Again and again, the physical reality — he stood there — of Jesus has been a theme requiring confessional statement. Consider: “Now, he suffered all these things for our sakes, that we might be saved. And He suffered truly, even as also he truly raised up himself, not as certain unbelievers maintain, that He only seemed to suffer, as they themselves only seem to be Christians” (Epistle of Ignatius to the Smyrnaeans, cap. 2)

If Christian faith has nothing to do with this life or is restricted to a deeply private part of one’s emotional subjectivity, then it makes sense to deny or otherwise ignore the physical density of the Jesus who lived, died, and rose again.

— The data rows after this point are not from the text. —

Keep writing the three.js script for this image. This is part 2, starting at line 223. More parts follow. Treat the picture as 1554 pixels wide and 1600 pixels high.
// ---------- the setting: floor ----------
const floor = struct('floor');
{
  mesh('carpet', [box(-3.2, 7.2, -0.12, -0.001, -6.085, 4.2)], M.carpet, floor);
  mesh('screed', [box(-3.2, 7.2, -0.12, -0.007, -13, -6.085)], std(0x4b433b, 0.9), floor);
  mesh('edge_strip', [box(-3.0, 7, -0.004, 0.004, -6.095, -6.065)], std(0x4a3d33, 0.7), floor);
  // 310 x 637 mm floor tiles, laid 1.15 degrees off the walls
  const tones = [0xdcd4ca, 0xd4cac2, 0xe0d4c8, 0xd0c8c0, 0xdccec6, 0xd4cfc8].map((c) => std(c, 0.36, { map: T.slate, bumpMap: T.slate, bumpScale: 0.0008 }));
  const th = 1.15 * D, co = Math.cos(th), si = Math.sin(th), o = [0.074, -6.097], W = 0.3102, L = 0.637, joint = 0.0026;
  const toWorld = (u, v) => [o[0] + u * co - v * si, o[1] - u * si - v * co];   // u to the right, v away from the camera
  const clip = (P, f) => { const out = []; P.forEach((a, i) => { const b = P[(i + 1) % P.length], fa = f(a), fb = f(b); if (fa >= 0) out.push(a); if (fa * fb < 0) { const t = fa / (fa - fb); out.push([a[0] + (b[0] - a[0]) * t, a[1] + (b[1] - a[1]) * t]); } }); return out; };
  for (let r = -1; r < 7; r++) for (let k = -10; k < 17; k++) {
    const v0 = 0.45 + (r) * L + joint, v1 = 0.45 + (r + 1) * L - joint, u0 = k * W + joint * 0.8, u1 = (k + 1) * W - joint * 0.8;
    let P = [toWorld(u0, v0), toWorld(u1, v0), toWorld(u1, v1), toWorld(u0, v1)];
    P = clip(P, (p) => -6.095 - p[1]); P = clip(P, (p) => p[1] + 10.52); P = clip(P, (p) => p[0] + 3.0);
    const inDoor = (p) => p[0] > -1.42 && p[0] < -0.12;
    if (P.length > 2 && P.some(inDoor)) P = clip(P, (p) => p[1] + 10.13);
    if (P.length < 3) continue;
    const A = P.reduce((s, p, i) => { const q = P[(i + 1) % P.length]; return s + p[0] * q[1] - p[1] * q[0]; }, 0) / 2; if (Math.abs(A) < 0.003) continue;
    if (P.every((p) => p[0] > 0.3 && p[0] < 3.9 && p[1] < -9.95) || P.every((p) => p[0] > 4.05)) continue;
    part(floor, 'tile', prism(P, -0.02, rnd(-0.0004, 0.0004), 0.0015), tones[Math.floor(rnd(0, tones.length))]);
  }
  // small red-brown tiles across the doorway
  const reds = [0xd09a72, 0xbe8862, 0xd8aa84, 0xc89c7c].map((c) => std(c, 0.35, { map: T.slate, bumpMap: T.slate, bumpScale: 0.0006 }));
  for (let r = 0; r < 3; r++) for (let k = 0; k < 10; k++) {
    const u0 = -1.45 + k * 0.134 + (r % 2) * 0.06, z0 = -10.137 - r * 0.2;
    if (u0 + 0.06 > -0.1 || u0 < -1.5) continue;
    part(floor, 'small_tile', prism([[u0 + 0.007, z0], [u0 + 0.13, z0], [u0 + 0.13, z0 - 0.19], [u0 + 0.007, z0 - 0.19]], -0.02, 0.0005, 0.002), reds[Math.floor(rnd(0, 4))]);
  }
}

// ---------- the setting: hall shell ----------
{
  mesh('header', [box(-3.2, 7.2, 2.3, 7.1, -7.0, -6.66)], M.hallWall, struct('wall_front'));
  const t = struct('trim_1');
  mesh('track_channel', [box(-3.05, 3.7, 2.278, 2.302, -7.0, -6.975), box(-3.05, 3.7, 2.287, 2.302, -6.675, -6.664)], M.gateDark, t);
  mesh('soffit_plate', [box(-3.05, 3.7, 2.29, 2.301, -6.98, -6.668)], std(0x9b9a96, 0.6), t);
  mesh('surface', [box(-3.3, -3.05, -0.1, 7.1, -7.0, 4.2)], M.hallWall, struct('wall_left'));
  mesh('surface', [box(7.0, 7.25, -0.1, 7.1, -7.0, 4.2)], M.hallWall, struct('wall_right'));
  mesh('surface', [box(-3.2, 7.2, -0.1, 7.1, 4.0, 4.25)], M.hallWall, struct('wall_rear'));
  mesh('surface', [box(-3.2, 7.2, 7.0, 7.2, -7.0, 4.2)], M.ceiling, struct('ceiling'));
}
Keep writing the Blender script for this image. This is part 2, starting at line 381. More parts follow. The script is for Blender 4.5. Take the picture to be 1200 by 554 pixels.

The proclamation of the Resurrection of Jesus Christ, however, concerns the whole of our humanity. The Christian, therefore, cares about “the world, the inhabited world, church, kingdom, throne, altar, council-chamber, law courts, schools, work-places, infants, boys, [girls], the grown, youths, men, [women], elderly, aged, decrepit, the possessed, weak-hearted, sick, prisoner, orphans, widows, foreigners, travelers, voyagers, with child, who give suck, in bitter bondage, in desolateness, overladen” (Lancelot Andrewes, Private Devotions). The Christian cares about the whole state of Christ’s Church and the world.

Look It Up: Read Ps. 150:4-6: a whirling dance and breathing praise.

Think About It: His body is your body.